群馬が後方から相手の間に繋いで、落として、そこからさらに縦へ…という狙いを持ったパスワークを持っていたのとは、対照的だと思います。
これは山形戦でも感じた問題ですね。
群馬戦前半も攻め込んでいたものの、確実に崩せたという展開はほぼなかった。
あるいは、相手を慌てさせるような攻撃も、ほとんどなかったと思います。
ジェフは前半に1点しか取れなかったことも、敗因の1つと言えるでしょう。
ただ、その前半も群馬は温存だったのではないかと思います。
その温存中に、ジェフに気持ちよく攻め込ませておく。
ジェフはそこで2点、3点を取ることが出来ないので、致命傷にはならない。
そして、体力に課題のあるジェフは、後半から運動量が落ちていく。
そこで林などを投入し、温存しておいた体力を使って後半勝負という群馬の作戦だったのかなと思います。
甲府なども、このパターンだったのではないでしょうか。
ジェフとしては先制点を早期に取りたいのであれば、前半に勝負を仕掛けて早々にゴールを奪い、リードして後半を迎えたい。

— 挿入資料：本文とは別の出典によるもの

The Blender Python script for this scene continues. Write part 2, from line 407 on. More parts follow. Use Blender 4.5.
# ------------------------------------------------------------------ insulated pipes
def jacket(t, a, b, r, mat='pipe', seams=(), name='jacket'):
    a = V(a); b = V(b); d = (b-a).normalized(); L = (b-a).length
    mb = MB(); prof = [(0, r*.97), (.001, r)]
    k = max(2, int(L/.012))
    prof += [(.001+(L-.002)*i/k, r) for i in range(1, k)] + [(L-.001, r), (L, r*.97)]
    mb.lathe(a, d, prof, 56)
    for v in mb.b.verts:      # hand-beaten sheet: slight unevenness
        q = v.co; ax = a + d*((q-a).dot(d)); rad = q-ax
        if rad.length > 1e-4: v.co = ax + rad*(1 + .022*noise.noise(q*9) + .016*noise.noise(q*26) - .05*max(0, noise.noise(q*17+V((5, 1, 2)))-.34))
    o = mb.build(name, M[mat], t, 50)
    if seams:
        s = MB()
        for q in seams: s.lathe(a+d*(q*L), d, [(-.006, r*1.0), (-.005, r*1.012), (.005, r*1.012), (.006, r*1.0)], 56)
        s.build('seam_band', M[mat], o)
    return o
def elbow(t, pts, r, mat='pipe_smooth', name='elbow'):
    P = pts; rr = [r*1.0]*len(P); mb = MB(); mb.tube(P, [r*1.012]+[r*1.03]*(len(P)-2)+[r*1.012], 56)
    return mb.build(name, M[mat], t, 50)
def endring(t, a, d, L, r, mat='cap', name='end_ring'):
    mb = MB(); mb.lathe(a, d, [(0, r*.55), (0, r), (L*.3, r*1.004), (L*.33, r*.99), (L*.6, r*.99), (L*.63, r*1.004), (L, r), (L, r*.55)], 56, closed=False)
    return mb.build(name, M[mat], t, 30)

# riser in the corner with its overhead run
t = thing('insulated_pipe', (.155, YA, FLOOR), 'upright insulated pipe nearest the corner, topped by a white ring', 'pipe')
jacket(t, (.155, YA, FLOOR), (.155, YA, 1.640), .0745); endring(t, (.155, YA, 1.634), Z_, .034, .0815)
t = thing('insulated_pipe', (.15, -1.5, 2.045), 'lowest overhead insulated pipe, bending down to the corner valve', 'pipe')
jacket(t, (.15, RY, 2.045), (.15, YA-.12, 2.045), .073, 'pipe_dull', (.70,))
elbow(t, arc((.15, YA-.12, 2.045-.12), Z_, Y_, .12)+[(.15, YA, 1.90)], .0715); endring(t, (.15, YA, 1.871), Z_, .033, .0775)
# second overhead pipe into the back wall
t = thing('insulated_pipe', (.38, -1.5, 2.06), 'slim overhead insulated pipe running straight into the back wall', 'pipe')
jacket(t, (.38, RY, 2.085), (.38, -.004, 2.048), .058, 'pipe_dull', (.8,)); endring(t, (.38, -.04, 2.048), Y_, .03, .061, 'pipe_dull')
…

けれども、攻撃力はないだけに簡単には先制点を奪えない。
または、今回のように2点目を奪えずに折り返してしまう。
あるいは、先制点は無理をせず、スタミナ切れを起こす後半に備えて前半はセーブする。
しかし、前半はセーブして後半に勝負を仕掛けるにしても、攻撃力がないだけに同点で試合が進むと焦りが生じかねない。
焦りが生じるような状態では守備的なチームの構築は難しいし、後半疲れた状態では反撃もできないかもしれない。
確かに連戦に問題もあって苦労した面もあったとは思いますが、それは相手も同じこと。
特にジェフはホームでもあったわけで、そればかりを言い訳にはできないでしょう。
あるいは、監督交代1年目だからという意見もあるかもしれませんが、群馬も奥野監督は初年度ですし、それでも攻守の狙いは明確に作れていたと思います。
攻撃にしても、守備にしても、スタミナに関しても不安がある状況。
1つ1つ課題をこなしていくしかないとは思いますが、今後は連戦も増えていく。
厳しい状況が続いていくかもしれませんね。